Toplantının başlamasına kısa süre kala salonda büyük bir kalabalık olduğu ve Lütfü Kırdar'ın tıklım tıklım dolu olduğu ifade ediliyor. Salona sadece akredite olanların alınması nedeniyle, çok sayıda kişinin de salona giremediği belirtiliyor.
Salona İstanbul İl Başkanı Canan Kaftancıoğlu ile birlikte giriş yapan CHP Genel Başkanı Kılıçdaroğlu'nun kısa süre içerisinde bir konuşma yapması bekleniyor. Salonda İstanbul, Ankara ve İzmir Büyükşehir Belediye Başkanları İmamoğlu, Yavaş ve Soyer de bulunuyor.
CHP Lideri Kemal Kılıçdaroğlu’nun konuşacağı toplantıda, çok sayıda uzman isim de sahne alacak.
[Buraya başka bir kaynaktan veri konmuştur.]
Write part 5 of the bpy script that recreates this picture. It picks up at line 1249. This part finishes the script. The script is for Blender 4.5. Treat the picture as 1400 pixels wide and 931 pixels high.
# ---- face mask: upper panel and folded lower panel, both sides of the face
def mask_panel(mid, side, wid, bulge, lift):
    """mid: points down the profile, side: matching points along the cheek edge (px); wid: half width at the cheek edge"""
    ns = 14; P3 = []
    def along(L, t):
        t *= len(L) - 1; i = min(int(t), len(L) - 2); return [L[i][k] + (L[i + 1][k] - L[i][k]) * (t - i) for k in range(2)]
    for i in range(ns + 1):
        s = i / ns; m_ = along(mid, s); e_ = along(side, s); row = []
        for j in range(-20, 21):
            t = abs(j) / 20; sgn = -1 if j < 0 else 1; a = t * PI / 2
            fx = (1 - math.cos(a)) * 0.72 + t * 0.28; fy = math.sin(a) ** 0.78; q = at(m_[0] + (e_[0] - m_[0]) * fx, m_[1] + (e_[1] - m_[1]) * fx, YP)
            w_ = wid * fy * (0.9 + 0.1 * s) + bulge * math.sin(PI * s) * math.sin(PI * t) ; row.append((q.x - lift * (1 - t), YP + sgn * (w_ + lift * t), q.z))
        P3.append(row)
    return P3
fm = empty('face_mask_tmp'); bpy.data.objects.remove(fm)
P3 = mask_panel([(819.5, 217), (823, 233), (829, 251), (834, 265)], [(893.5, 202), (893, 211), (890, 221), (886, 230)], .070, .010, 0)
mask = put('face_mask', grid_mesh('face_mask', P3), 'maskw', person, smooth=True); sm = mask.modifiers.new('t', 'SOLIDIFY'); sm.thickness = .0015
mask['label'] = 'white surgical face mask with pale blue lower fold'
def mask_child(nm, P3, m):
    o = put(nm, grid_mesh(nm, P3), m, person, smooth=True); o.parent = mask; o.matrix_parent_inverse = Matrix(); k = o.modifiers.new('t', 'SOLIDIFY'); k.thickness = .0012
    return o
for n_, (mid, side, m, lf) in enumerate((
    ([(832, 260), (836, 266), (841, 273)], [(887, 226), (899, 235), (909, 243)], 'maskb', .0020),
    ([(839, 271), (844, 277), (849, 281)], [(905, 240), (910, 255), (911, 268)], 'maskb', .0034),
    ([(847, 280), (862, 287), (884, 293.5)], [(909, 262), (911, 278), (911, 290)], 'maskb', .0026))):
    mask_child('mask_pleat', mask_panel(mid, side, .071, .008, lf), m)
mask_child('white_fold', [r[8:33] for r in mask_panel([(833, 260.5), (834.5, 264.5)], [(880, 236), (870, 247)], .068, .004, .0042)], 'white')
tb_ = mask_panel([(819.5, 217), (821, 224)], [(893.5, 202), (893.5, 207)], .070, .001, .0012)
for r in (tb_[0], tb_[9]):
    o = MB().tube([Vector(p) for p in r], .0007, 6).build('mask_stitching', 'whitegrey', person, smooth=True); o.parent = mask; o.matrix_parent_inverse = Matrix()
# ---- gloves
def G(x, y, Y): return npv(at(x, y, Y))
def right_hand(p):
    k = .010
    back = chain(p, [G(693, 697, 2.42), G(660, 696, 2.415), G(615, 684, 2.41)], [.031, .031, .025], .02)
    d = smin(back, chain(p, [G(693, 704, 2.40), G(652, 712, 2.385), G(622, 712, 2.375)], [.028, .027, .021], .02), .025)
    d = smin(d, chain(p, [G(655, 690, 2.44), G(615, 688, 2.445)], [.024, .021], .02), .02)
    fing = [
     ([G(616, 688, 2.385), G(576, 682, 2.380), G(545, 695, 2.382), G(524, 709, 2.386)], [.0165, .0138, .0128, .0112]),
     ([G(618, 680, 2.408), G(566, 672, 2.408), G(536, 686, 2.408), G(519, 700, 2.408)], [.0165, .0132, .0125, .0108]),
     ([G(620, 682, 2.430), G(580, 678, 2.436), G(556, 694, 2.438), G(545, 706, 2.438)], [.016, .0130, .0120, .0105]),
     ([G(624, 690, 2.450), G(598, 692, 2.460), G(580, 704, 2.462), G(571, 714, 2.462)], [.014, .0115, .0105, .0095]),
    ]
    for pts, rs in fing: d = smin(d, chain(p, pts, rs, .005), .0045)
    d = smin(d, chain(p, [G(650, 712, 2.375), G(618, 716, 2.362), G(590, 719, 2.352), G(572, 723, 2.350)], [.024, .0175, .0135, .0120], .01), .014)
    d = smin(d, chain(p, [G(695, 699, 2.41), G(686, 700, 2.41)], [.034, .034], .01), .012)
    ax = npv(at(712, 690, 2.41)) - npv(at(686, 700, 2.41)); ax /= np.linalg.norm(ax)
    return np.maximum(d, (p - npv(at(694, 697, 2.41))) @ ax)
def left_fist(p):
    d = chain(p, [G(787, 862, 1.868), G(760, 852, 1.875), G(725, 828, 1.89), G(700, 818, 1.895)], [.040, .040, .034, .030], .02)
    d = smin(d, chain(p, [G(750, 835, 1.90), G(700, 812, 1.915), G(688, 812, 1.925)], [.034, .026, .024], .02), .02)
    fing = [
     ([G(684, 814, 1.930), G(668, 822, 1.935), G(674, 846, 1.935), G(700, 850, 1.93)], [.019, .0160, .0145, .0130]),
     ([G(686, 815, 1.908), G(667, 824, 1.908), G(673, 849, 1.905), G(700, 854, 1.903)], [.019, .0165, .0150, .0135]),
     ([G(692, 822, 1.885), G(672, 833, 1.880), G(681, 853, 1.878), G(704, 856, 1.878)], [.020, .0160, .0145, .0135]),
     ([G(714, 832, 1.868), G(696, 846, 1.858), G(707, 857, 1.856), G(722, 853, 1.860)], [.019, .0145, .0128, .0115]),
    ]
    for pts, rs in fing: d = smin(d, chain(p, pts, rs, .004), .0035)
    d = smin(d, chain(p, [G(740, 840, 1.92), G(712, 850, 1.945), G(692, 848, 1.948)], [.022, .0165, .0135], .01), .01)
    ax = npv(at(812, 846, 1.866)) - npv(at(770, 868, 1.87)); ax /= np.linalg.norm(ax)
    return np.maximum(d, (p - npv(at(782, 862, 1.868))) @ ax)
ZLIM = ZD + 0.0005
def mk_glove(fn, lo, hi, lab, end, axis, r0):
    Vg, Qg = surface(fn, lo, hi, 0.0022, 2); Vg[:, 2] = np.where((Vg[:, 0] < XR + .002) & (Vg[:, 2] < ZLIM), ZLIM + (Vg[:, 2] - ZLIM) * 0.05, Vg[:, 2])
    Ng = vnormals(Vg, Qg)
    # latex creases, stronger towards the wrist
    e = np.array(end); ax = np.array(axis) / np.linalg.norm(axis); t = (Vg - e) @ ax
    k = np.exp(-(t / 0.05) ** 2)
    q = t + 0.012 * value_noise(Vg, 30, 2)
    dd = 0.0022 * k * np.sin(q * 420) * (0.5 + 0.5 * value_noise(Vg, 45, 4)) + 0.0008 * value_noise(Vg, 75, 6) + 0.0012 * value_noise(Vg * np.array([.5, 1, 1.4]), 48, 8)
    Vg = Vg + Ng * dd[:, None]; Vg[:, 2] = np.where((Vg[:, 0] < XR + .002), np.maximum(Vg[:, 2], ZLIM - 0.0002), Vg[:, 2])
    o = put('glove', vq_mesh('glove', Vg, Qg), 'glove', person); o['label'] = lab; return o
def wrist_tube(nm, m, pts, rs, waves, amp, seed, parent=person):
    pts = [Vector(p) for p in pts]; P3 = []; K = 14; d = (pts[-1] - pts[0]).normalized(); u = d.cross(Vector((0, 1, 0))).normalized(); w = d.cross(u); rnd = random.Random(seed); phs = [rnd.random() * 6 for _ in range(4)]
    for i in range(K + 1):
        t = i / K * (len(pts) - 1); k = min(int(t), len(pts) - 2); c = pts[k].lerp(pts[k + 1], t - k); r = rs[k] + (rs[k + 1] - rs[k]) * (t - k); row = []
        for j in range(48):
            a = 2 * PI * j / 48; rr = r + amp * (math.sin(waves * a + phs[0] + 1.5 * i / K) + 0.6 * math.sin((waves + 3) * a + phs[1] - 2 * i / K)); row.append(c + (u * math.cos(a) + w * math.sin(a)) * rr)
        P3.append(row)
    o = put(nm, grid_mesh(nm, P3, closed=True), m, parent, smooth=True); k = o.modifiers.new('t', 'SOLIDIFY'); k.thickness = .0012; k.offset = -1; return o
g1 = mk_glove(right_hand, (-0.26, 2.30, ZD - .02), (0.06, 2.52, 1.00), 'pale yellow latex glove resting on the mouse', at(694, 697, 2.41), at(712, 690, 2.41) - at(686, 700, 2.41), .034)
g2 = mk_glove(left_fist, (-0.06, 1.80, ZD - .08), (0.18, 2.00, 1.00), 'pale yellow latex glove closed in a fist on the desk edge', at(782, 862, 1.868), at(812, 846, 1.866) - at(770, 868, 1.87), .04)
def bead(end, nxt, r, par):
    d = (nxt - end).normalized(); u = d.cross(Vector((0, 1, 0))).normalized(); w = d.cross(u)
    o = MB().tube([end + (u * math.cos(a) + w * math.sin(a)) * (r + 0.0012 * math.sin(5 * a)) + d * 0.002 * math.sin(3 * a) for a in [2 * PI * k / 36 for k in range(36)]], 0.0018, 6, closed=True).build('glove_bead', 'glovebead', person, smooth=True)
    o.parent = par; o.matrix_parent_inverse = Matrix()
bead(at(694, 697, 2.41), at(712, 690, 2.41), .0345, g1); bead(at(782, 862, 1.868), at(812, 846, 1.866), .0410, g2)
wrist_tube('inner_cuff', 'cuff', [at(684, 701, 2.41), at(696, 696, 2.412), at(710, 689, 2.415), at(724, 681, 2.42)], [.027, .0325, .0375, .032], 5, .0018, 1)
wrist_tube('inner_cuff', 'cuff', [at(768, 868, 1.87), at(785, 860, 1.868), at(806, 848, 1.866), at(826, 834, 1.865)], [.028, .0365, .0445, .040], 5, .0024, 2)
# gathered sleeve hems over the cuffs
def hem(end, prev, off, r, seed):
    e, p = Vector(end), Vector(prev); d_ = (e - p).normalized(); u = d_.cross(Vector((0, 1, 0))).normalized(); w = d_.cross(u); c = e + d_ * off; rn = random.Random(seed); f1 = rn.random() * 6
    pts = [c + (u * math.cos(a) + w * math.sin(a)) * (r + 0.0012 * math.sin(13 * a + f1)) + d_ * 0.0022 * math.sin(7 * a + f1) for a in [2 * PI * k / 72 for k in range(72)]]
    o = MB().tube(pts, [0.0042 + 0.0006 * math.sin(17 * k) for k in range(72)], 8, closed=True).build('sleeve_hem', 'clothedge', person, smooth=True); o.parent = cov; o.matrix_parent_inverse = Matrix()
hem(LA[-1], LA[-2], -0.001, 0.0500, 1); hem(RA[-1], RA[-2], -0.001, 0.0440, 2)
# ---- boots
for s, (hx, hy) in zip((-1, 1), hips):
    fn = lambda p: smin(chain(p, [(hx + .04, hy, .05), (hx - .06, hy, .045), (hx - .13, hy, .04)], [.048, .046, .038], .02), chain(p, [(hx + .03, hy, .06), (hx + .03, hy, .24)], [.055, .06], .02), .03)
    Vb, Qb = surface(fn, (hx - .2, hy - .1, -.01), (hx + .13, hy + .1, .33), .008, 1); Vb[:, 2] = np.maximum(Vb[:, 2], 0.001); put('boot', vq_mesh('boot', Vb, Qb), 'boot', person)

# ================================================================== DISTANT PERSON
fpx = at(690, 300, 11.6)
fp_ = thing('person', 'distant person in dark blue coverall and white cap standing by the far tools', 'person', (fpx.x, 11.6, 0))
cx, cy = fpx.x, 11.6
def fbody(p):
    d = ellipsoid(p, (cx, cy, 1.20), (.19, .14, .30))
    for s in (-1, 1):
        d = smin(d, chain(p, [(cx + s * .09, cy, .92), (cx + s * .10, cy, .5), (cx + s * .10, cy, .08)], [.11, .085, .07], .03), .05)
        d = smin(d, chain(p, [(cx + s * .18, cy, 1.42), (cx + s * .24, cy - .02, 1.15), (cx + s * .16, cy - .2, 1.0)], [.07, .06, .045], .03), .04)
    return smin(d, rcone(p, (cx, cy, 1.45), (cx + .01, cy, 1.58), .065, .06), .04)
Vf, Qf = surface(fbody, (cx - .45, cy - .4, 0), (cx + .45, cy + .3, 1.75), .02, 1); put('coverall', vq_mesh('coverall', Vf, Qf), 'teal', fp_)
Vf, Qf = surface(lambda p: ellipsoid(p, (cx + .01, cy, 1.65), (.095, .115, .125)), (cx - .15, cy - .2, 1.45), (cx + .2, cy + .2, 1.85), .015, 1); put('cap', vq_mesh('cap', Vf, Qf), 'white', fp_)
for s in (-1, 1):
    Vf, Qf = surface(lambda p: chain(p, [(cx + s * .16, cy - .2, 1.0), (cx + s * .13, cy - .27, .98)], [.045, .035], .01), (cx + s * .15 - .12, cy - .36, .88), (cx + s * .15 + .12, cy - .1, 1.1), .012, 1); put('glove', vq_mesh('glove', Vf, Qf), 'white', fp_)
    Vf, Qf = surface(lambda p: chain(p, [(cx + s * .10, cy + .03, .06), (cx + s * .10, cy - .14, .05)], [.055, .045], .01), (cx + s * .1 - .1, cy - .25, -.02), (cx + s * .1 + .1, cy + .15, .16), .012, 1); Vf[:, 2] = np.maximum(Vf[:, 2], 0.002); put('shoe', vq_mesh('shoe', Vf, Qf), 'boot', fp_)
CHP Sözcüsü Faik Öztrak ve Genel Sekreter Selin Sayek Böke’nin konuşacağı toplantıda ayrıca ABD’li yazar ve ekonomi kuramcısı Jeremy Rifkin, Prof. Daron Acemoğlu, Bilkent Üniversitesi İktisat Bölümü öğretim üyesi Prof. Refet Gürkaynak, Bilkent Üniversitesi öğretim üyesi ve eski TCMB Başekonomisti Hakan Kara ve CHP Yoksulluk Dayanışma Ofisi Koordinatörü Hacer Foggo da birer konuşma gerçekleştirecek.